И вот, вообразите себе, смотрит на эту воронью слободку ни в чем не повинный сторонний человек. Который, всего-то навсего, хотел бы, чтобы его навели на правильные (они же нужные, они же самолучшие, достойные) книги. И что он понимает? То, что доверять нельзя никому. И то, что универсальных критериев тоже нет, как нет и признанной — специалистами признанной, экспертами — иерархии талантов и дарований.
«В этой ситуации, — процитирую Бориса Херсонского, — шансы найти читателя у графомана не меньшие, чем у серьезного литератора».

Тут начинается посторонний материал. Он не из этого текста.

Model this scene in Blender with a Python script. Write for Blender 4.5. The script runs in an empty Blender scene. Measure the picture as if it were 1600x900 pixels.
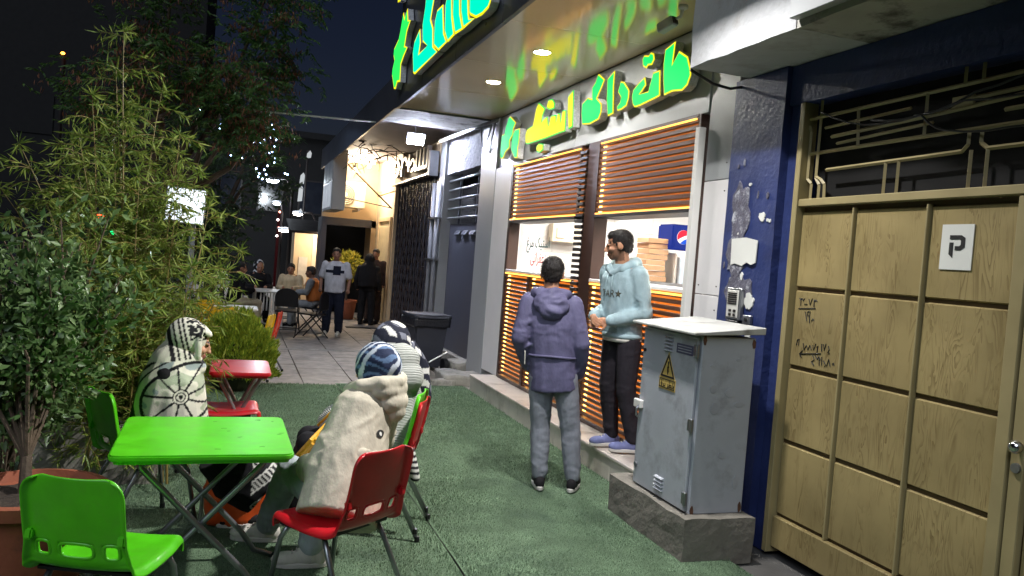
import bpy, bmesh, math, random
import numpy as np
from mathutils import Vector, Matrix, Euler, noise
from mathutils.bvhtree import BVHTree

# ------------------------------------------------------------------ camera, sky, light, exposure
SC = bpy.context.scene
COL = SC.collection
R = math.radians
YAW, PITCH, ROLL, FPX = 0.336745, 0.0357829, 0.0772463, 1243.33
cy, sy, cp, sp = math.cos(YAW), math.sin(YAW), math.cos(PITCH), math.sin(PITCH)
fwd = Vector((sy*cp, cy*cp, -sp)); rgt = Vector((cy, -sy, 0)); upv = rgt.cross(fwd)
r2 = math.cos(ROLL)*rgt + math.sin(ROLL)*upv
u2 = -math.sin(ROLL)*rgt + math.cos(ROLL)*upv
cam_d = bpy.data.cameras.new('camera'); cam = bpy.data.objects.new('camera', cam_d); COL.objects.link(cam)
cam_d.sensor_width = 36; cam_d.lens = FPX/1600*36; cam_d.clip_start = .05; cam_d.clip_end = 600
cam.matrix_world = Matrix(((r2.x, u2.x, -fwd.x, 0), (r2.y, u2.y, -fwd.y, 0), (r2.z, u2.z, -fwd.z, 1.7), (0, 0, 0, 1)))
SC.camera = cam

W = bpy.data.worlds.new('World'); SC.world = W; W.use_nodes = True
wn = W.node_tree.nodes; wl = W.node_tree.links
bg = wn['Background']
sky = wn.new('ShaderNodeTexSky'); sky.sky_type = 'NISHITA'; sky.sun_disc = False
sky.sun_elevation = R(-2.0); sky.sun_rotation = R(20); sky.altitude = 1200
tint = wn.new('ShaderNodeMix'); tint.data_type = 'RGBA'; tint.blend_type = 'MULTIPLY'; tint.inputs[0].default_value = 1
tint.inputs[7].default_value = (.55, .72, 1.35, 1)          # city night air: bluer than clear twilight
wl.new(sky.outputs[0], tint.inputs[6]); wl.new(tint.outputs[2], bg.inputs[0]); bg.inputs[1].default_value = 0.02
sun_d = bpy.data.lights.new('fill_sun', 'SUN'); sun_d.energy = 0.62; sun_d.angle = R(40); sun_d.color = (.8, .88, 1)  # added soft fill from behind the camera, brightens facade, trees and turf
sun = bpy.data.objects.new('fill_sun', sun_d); COL.objects.link(sun); sun.rotation_euler = (R(48), 0, R(-42))

SC.view_settings.view_transform = 'Standard'; SC.view_settings.look = 'None'
SC.view_settings.exposure = 1.0; SC.view_settings.gamma = 1.0; SC.view_settings.use_curve_mapping = False
SC.render.engine = 'CYCLES'
SC.cycles.use_denoising = True
try: SC.cycles.denoiser = 'OPENIMAGEDENOISE'
except Exception: pass
SC.cycles.max_bounces = 7; SC.cycles.diffuse_bounces = 3; SC.cycles.glossy_bounces = 3
SC.cycles.transmission_bounces = 4; SC.cycles.transparent_max_bounces = 8
SC.cycles.sample_clamp_indirect = 4.0; SC.cycles.caustics_reflective = False; SC.cycles.caustics_refractive = False
SC.cycles.use_light_tree = True

# ------------------------------------------------------------------ materials
def lin(c):
    c = c/255.0
    return c/12.92 if c <= .04045 else ((c+.055)/1.055)**2.4
def L3(rgb): return tuple(lin(x) for x in rgb)
MATS = {}
def M(name, rgb, rough=.6, metal=0., var=.18, vs=5., bump=0., bs=60., emit=0., ecol=None, spec=.5, stain=None, ss=2., coat=0., stretch=None, attr=False, fine=0.):
    """rgb in sRGB 0-255 reflectance; a noise field always varies it a little"""
    m = bpy.data.materials.new(name); m.use_nodes = True
    n = m.node_tree.nodes; l = m.node_tree.links; b = n['Principled BSDF']
    c = L3(rgb)
    tc = n.new('ShaderNodeTexCoord'); src = tc.outputs['Object']
    if stretch:
        mp = n.new('ShaderNodeMapping'); mp.inputs['Scale'].default_value = stretch
        l.new(src, mp.inputs[0]); src = mp.outputs[0]
    nz = n.new('ShaderNodeTexNoise'); nz.inputs['Scale'].default_value = vs; nz.inputs['Detail'].default_value = 6
    l.new(src, nz.inputs['Vector'])
    rp = n.new('ShaderNodeMapRange'); rp.inputs[1].default_value = .3; rp.inputs[2].default_value = .7
    rp.inputs[3].default_value = 1-var; rp.inputs[4].default_value = 1+var*.6
    l.new(nz.outputs[0], rp.inputs[0])
    hs = n.new('ShaderNodeHueSaturation')
    if attr:
        at = n.new('ShaderNodeAttribute'); at.attribute_name = 'paint'; l.new(at.outputs[0], hs.inputs['Color'])
    else:
        hs.inputs['Color'].default_value = (*c, 1)
    l.new(rp.outputs[0], hs.inputs['Value'])
    out = hs.outputs[0]
    if stain:
        n2 = n.new('ShaderNodeTexNoise'); n2.inputs['Scale'].default_value = ss; n2.inputs['Detail'].default_value = 8; n2.inputs['Roughness'].default_value = .7
        l.new(src, n2.inputs['Vector'])
        r3 = n.new('ShaderNodeMapRange'); r3.inputs[1].default_value = .52; r3.inputs[2].default_value = .66; l.new(n2.outputs[0], r3.inputs[0])
        mx = n.new('ShaderNodeMix'); mx.data_type = 'RGBA'; mx.inputs[7].default_value = (*L3(stain), 1)
        l.new(r3.outputs[0], mx.inputs[0]); l.new(out, mx.inputs[6]); out = mx.outputs[2]
    l.new(out, b.inputs['Base Color'])
    b.inputs['Roughness'].default_value = rough; b.inputs['Metallic'].default_value = metal
    b.inputs['Specular IOR Level'].default_value = spec
    if coat: b.inputs['Coat Weight'].default_value = coat; b.inputs['Coat Roughness'].default_value = .15
    # roughness breakup
    rr = n.new('ShaderNodeMapRange'); rr.inputs[3].default_value = max(.02, rough-.08); rr.inputs[4].default_value = min(1, rough+.1)
    l.new(nz.outputs[0], rr.inputs[0]); l.new(rr.outputs[0], b.inputs['Roughness'])
    if bump:
        n3 = n.new('ShaderNodeTexNoise'); n3.inputs['Scale'].default_value = bs; n3.inputs['Detail'].default_value = 4
        l.new(src, n3.inputs['Vector'])
        bp = n.new('ShaderNodeBump'); bp.inputs['Strength'].default_value = bump; bp.inputs['Distance'].default_value = .01
        l.new(n3.outputs[0], bp.inputs['Height']); l.new(bp.outputs[0], b.inputs['Normal'])
    if emit:
        b.inputs['Emission Color'].default_value = (*(ecol or c), 1); b.inputs['Emission Strength'].default_value = emit
    MATS[name] = m
    return m

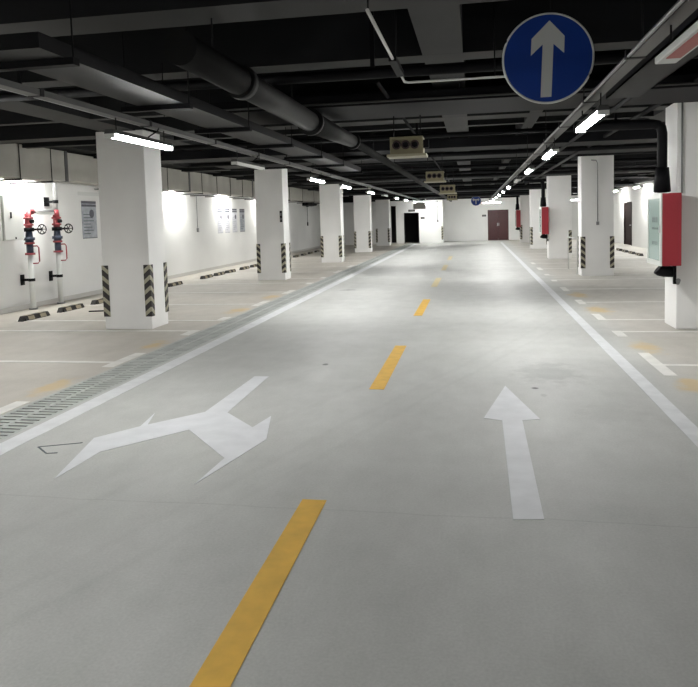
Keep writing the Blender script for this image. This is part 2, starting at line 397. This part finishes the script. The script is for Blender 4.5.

А может быть, и большие, и не только благодаря тому, что паралитература в своем глянцевом изводе пиарится лучше, то есть напористее, изобретательнее, затратнее, чем книги баловней «Русского Букера» и «Большой книги». Дело в том, что у словесной самодеятельности в большинстве случаев есть ресурс, который профессиональными писателями либо давно уже утерян, либо высокомерно отброшен, — ресурс искренности, задушевности, доходчивости и непременной, во что бы то ни стало, позитивности. «Книга безумно легкая… как пироженое безе, да и эндорфинчики в мозгу пообразовывались!» — пишет об одном из таких сочинений милая, по-видимому, девушка из ЖЖ-комьюнити «Что читать», и маловероятно, что после безе ей глянутся «Журавли и карлики» или «Каменный мост».